# START OF Source excerpt

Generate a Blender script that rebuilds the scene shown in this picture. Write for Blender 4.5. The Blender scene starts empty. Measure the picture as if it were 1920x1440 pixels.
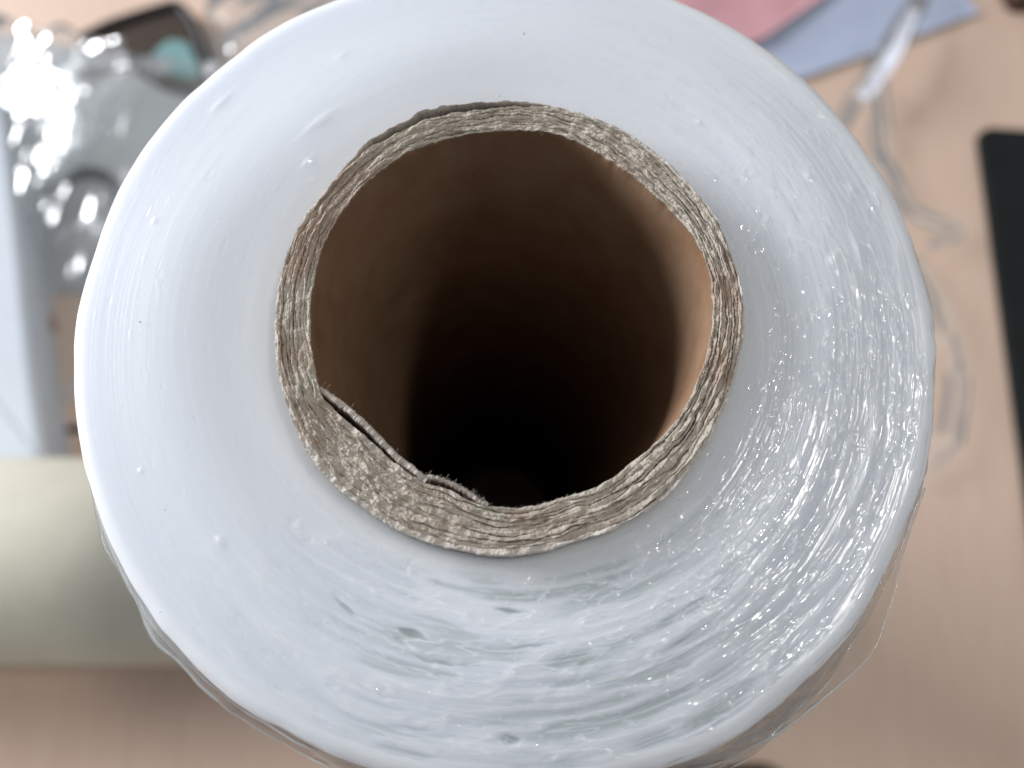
import bpy, math, random
import numpy as np
from mathutils import Vector, Matrix

random.seed(7)
S = 0.001                      # everything below is written in millimetres
H = 300.0                      # height of the standing roll; the desk top is z = 0
K = (H + 96.0) / 276.0
scene = bpy.context.scene

# ------------------------------------------------------------------ camera
CAM = np.array([-1.95, -32.95, H + 96.0])
PITCH, YAW, FPX = 0.250, 0.022, 1500.0
fw = np.array([math.sin(YAW) * math.cos(PITCH), math.sin(PITCH), -math.cos(PITCH) * math.cos(YAW)])
fw /= np.linalg.norm(fw)
rt = np.cross(fw, [0, 1, 0]); rt /= np.linalg.norm(rt)
up = np.cross(rt, fw)
cam_d = bpy.data.cameras.new('camera')
cam = bpy.data.objects.new('camera', cam_d)
scene.collection.objects.link(cam)
M = Matrix(((rt[0], up[0], -fw[0], CAM[0] * S), (rt[1], up[1], -fw[1], CAM[1] * S),
            (rt[2], up[2], -fw[2], CAM[2] * S), (0, 0, 0, 1)))
cam.matrix_world = M
cam_d.sensor_width = 36.0
cam_d.lens = 36.0 * FPX / 1920.0
cam_d.clip_start = 0.005
cam_d.clip_end = 50.0
cam_d.dof.use_dof = True
cam_d.dof.focus_distance = 0.0985
cam_d.dof.aperture_fstop = 11.5
scene.camera = cam

# ------------------------------------------------------------------ light
scene.view_settings.view_transform = 'Standard'
scene.view_settings.look = 'None'
scene.view_settings.exposure = 0.0
scene.view_settings.gamma = 1.0
world = bpy.data.worlds.new("World"); scene.world = world
world.use_nodes = True
bg = world.node_tree.nodes['Background']
bg.inputs['Color'].default_value = (0.90, 0.94, 1.0, 1)     # dim room light from walls and ceiling
bg.inputs['Strength'].default_value = 0.30

def area(name, loc, target, sx, sy, power, col):
    l = bpy.data.lights.new(name, 'AREA'); l.shape = 'RECTANGLE'
    l.size = sx; l.size_y = sy; l.energy = power; l.color = col
    o = bpy.data.objects.new(name, l); scene.collection.objects.link(o)
    o.location = loc
    d = Vector(target) - Vector(loc)
    o.rotation_euler = d.to_track_quat('-Z', 'Y').to_euler()
    return o
area('window_light', (-1.4, 0.62, 0.68), (0, 0, 0.30), 0.80, 0.50, 38, (0.93, 0.95, 1.0))
area('ceiling_lamp', (0.68, 0.16, 1.80), (0, 0, 0.30), 0.24, 0.14, 6.6, (1.0, 0.97, 0.90))

scene.cycles.max_bounces = 10
scene.cycles.transparent_max_bounces = 16
scene.cycles.sample_clamp_indirect = 4.0

# ------------------------------------------------------------------ helpers
def at(px, py, z):
    """point at height z that the photograph shows at pixel (px, py) of 1920 x 1440"""
    d = fw + rt * (px - 960) / FPX - up * (py - 720) / FPX
    t = (z - CAM[2]) / d[2]
    return CAM + d * t

def mesh_np(name, V, F, mat, parent=None, smooth=True, attrs=None):
    me = bpy.data.meshes.new(name)
    V = np.asarray(V, dtype=np.float32) * S
    F = np.asarray(F, dtype=np.int32)
    n = F.shape[1]
    me.vertices.add(len(V)); me.vertices.foreach_set('co', V.ravel())
    me.loops.add(F.size); me.loops.foreach_set('vertex_index', F.ravel())
    me.polygons.add(len(F))
    me.polygons.foreach_set('loop_start', np.arange(len(F), dtype=np.int32) * n)
    me.polygons.foreach_set('loop_total', np.full(len(F), n, dtype=np.int32))
    if smooth:
        me.polygons.foreach_set('use_smooth', np.ones(len(F), dtype=bool))
    for k, a in (attrs or {}).items():
        at_ = me.attributes.new(k, 'FLOAT', 'POINT'); at_.data.foreach_set('value', a.astype(np.float32).ravel())
    me.update(calc_edges=True); me.validate()
    me.materials.append(mat)
    o = bpy.data.objects.new(name, me); scene.collection.objects.link(o)
    if parent: o.parent = parent
    return o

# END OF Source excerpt

_Problem to work on_
Copy the data exactly. Any picture it contains is to be omitted.

_Complete answer_
Generate a Blender script that rebuilds the scene shown in this picture. Write for Blender 4.5. The Blender scene starts empty. Measure the picture as if it were 1920x1440 pixels.
import bpy, math, random
import numpy as np
from mathutils import Vector, Matrix

random.seed(7)
S = 0.001                      # everything below is written in millimetres
H = 300.0                      # height of the standing roll; the desk top is z = 0
K = (H + 96.0) / 276.0
scene = bpy.context.scene

# ------------------------------------------------------------------ camera
CAM = np.array([-1.95, -32.95, H + 96.0])
PITCH, YAW, FPX = 0.250, 0.022, 1500.0
fw = np.array([math.sin(YAW) * math.cos(PITCH), math.sin(PITCH), -math.cos(PITCH) * math.cos(YAW)])
fw /= np.linalg.norm(fw)
rt = np.cross(fw, [0, 1, 0]); rt /= np.linalg.norm(rt)
up = np.cross(rt, fw)
cam_d = bpy.data.cameras.new('camera')
cam = bpy.data.objects.new('camera', cam_d)
scene.collection.objects.link(cam)
M = Matrix(((rt[0], up[0], -fw[0], CAM[0] * S), (rt[1], up[1], -fw[1], CAM[1] * S),
            (rt[2], up[2], -fw[2], CAM[2] * S), (0, 0, 0, 1)))
cam.matrix_world = M
cam_d.sensor_width = 36.0
cam_d.lens = 36.0 * FPX / 1920.0
cam_d.clip_start = 0.005
cam_d.clip_end = 50.0
cam_d.dof.use_dof = True
cam_d.dof.focus_distance = 0.0985
cam_d.dof.aperture_fstop = 11.5
scene.camera = cam

# ------------------------------------------------------------------ light
scene.view_settings.view_transform = 'Standard'
scene.view_settings.look = 'None'
scene.view_settings.exposure = 0.0
scene.view_settings.gamma = 1.0
world = bpy.data.worlds.new("World"); scene.world = world
world.use_nodes = True
bg = world.node_tree.nodes['Background']
bg.inputs['Color'].default_value = (0.90, 0.94, 1.0, 1)     # dim room light from walls and ceiling
bg.inputs['Strength'].default_value = 0.30

def area(name, loc, target, sx, sy, power, col):
    l = bpy.data.lights.new(name, 'AREA'); l.shape = 'RECTANGLE'
    l.size = sx; l.size_y = sy; l.energy = power; l.color = col
    o = bpy.data.objects.new(name, l); scene.collection.objects.link(o)
    o.location = loc
    d = Vector(target) - Vector(loc)
    o.rotation_euler = d.to_track_quat('-Z', 'Y').to_euler()
    return o
area('window_light', (-1.4, 0.62, 0.68), (0, 0, 0.30), 0.80, 0.50, 38, (0.93, 0.95, 1.0))
area('ceiling_lamp', (0.68, 0.16, 1.80), (0, 0, 0.30), 0.24, 0.14, 6.6, (1.0, 0.97, 0.90))

scene.cycles.max_bounces = 10
scene.cycles.transparent_max_bounces = 16
scene.cycles.sample_clamp_indirect = 4.0

# ------------------------------------------------------------------ helpers
def at(px, py, z):
    """point at height z that the photograph shows at pixel (px, py) of 1920 x 1440"""
    d = fw + rt * (px - 960) / FPX - up * (py - 720) / FPX
    t = (z - CAM[2]) / d[2]
    return CAM + d * t

def mesh_np(name, V, F, mat, parent=None, smooth=True, attrs=None):
    me = bpy.data.meshes.new(name)
    V = np.asarray(V, dtype=np.float32) * S
    F = np.asarray(F, dtype=np.int32)
    n = F.shape[1]
    me.vertices.add(len(V)); me.vertices.foreach_set('co', V.ravel())
    me.loops.add(F.size); me.loops.foreach_set('vertex_index', F.ravel())
    me.polygons.add(len(F))
    me.polygons.foreach_set('loop_start', np.arange(len(F), dtype=np.int32) * n)
    me.polygons.foreach_set('loop_total', np.full(len(F), n, dtype=np.int32))
    if smooth:
        me.polygons.foreach_set('use_smooth', np.ones(len(F), dtype=bool))
    for k, a in (attrs or {}).items():
        at_ = me.attributes.new(k, 'FLOAT', 'POINT'); at_.data.foreach_set('value', a.astype(np.float32).ravel())
    me.update(calc_edges=True); me.validate()
    me.materials.append(mat)
    o = bpy.data.objects.new(name, me); scene.collection.objects.link(o)
    if parent: o.parent = parent
    return o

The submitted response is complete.